Samples of lees and information on lees volumes were collected from collaborating wineries and supplemented by laboratory experiments. Grape solids were the largest source of lees. In white wine production, these are removed prior to fermentation, while in red wine production they are removed after fermentation in combination with yeast. The other major source of lees was bentonite.

Most lees separated by settling were quite thin. The exception was gross red ferment lees. Gross red ferment lees samples exhibited high yield stresses (the minimum stress needed to initiate flow). This difference was not purely related to their relative solids content, as white ferment lees samples with similar solids contents exhibited low yield stresses. The difference likely relates to the inclusion in red ferment lees of grape solids and/or soluble materials extracted during fermentation on skins that are not present in white ferment lees. High yield stresses in red ferment lees were exacerbated by the inclusion of oak chips in samples from one winery. At that winery, oak chips were added to red ferments and were not all removed by their draining and pressing processes. These high yield stresses make these lees particularly difficult to manage in the winery. Alternatives to oak chips for colour stabilisation is an area that may benefit from further research.

A laboratory apparatus with changeable transparent tanks was constructed to study the possibility of removing settled lees out from underneath juice or wine. The use of 55° sloped cylindroconical tanks was somewhat successful in facilitating the removal of lees from underneath the clear phase, but this was not considered a practical option for large wineries as it would require the installation of new more expensive tanks. The use of winery-style tanks with a 5° slope from back to front with or without some simple modification was the experimental focus. With unmodified winery-style tanks, the clear phase quickly broke through the lees even with the thinnest lees. The use of a baffle above the tank sump just moved the location of breakthrough without materially improving lees removal. The use of a ‘Kreepy Krauly’ style device showed some ability to remove lees but continually moving the device to the location of the remaining lees presents major challenges and hygiene issues. The use of a sweeping arm on the floor of the tank was able to keep the lees moving and prevent the breakthrough of clears such that a portion of lees could be removed from the tank. However, this configuration would also require an expensive tank retrofit and as the lees level drops and the sweeping arm starts to break the lees surface it resuspended the remaining lees. Alternative means of agitating the lees while not resuspending it using devices that could be moved between tanks were explored unsuccessfully. Results from laboratory experiments were not sufficiently successful to justify the development of a prototype winery-scale device to facilitate lees removal from normal winery tanks.

A workshop on lees was also convened at the 16th Australian Wine Industry Technical Conference.

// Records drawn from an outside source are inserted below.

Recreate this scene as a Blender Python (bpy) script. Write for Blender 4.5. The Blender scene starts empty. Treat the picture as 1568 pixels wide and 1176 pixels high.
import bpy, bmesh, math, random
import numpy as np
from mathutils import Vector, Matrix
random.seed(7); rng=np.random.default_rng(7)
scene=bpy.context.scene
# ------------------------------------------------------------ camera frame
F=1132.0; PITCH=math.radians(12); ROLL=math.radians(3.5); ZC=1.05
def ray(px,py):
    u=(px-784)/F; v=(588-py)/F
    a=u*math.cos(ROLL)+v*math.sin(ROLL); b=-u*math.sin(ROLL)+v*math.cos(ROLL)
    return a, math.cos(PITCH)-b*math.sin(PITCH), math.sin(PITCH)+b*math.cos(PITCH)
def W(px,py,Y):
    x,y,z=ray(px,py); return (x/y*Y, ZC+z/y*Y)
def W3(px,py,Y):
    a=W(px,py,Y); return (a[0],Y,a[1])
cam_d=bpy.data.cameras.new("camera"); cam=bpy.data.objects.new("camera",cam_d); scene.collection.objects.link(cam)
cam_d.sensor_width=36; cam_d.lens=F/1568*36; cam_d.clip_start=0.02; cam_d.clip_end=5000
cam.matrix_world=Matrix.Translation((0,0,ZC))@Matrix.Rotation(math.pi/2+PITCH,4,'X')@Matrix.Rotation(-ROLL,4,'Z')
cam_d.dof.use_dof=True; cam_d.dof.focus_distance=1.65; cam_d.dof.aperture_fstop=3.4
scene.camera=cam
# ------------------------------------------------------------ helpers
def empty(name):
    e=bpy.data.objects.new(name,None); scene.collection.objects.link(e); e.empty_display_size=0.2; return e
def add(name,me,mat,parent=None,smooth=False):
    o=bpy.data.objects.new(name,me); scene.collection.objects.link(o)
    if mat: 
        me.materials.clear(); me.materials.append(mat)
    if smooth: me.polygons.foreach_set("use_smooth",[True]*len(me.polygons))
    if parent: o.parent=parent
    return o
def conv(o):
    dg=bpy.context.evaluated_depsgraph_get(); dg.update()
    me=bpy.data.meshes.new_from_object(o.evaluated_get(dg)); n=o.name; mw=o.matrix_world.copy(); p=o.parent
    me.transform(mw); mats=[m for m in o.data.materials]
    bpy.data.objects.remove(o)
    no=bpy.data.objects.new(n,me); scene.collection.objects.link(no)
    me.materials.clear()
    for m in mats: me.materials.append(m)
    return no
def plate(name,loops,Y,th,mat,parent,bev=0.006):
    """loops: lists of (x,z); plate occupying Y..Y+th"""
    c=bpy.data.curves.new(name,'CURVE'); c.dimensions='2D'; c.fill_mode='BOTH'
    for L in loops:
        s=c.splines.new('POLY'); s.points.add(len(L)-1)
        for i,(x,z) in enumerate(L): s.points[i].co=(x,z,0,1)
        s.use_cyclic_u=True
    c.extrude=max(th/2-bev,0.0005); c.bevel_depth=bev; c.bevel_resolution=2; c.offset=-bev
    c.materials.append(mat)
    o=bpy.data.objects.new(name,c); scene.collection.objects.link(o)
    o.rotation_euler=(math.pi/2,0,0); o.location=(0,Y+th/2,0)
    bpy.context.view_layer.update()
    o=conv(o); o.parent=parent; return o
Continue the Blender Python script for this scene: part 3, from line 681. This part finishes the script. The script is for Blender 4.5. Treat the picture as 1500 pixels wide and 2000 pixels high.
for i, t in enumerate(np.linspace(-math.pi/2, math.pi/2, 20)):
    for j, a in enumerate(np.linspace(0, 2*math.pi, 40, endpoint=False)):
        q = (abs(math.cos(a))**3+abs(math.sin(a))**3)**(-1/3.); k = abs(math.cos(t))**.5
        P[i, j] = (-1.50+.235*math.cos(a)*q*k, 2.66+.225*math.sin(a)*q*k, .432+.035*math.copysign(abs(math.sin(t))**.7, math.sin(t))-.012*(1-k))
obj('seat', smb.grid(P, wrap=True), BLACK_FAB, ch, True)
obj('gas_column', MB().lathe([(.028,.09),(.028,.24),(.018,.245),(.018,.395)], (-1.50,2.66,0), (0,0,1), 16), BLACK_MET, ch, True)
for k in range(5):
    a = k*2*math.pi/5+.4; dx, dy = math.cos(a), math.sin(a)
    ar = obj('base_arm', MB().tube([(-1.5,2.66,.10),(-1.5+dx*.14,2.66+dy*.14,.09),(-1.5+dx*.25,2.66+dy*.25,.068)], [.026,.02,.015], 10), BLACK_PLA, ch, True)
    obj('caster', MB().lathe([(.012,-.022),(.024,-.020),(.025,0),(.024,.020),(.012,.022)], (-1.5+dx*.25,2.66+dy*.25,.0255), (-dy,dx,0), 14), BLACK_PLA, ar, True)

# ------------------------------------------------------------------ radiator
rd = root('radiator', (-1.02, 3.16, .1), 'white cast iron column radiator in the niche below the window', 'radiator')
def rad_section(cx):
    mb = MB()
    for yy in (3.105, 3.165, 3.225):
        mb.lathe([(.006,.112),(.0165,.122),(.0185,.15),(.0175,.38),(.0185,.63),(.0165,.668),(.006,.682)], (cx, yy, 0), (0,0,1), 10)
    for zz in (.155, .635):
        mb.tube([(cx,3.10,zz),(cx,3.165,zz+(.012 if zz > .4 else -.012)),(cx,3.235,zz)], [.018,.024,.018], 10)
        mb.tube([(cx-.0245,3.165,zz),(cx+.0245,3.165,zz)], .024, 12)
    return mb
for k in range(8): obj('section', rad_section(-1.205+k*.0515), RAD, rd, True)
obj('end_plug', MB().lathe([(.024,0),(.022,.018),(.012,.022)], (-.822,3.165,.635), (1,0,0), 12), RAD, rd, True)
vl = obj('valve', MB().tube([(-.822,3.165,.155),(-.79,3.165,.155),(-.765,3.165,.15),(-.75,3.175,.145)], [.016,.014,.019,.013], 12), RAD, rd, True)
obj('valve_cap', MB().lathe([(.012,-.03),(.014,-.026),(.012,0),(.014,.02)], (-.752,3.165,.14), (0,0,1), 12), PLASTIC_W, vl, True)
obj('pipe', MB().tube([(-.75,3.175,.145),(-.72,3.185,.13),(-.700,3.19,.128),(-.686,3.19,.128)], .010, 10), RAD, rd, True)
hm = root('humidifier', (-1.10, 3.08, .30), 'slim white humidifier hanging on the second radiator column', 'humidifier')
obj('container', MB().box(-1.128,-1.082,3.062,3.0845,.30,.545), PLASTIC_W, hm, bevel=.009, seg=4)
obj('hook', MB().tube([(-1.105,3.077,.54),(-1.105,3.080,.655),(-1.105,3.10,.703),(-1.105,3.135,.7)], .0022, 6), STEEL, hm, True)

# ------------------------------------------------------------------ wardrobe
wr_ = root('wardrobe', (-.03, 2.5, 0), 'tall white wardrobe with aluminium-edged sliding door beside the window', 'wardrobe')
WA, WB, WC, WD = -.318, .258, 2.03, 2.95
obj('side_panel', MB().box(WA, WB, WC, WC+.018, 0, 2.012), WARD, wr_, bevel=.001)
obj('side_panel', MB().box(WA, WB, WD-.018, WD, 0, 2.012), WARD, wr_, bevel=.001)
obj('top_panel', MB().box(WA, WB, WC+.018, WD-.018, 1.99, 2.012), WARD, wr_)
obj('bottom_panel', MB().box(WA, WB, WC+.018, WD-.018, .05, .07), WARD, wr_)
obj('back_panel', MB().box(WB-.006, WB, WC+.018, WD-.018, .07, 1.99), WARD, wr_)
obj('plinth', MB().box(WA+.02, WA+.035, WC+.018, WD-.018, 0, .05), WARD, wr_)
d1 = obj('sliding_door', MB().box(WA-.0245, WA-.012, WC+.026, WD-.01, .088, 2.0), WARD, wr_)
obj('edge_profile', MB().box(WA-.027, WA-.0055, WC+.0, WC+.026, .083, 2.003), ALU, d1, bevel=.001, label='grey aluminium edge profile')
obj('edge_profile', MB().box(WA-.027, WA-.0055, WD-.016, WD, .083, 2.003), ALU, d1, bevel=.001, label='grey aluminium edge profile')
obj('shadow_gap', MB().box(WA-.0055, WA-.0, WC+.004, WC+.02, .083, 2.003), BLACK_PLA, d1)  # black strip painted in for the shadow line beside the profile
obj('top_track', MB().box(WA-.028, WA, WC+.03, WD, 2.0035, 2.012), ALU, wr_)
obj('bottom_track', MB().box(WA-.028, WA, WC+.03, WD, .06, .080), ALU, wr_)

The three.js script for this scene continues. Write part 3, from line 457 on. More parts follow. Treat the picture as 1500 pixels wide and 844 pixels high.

This included presentations from wineries on their experiences with new lees reprocessing equipment. Slides from this workshop are included in Appendix A of this report. Several discussions were also held with wineries on the use of new lees reprocessing equipment during the project. A question raised by one wine company that had trialled a range of lees reprocessing equipment was how much of the downgrading that occurs with some lees reprocessing technologies is just a consequence of the juice/wine being occluded in different types of lees as opposed to the technology used to recover it from the lees. Further research to understand lees-occluded juice/wine interactions could be worthwhile.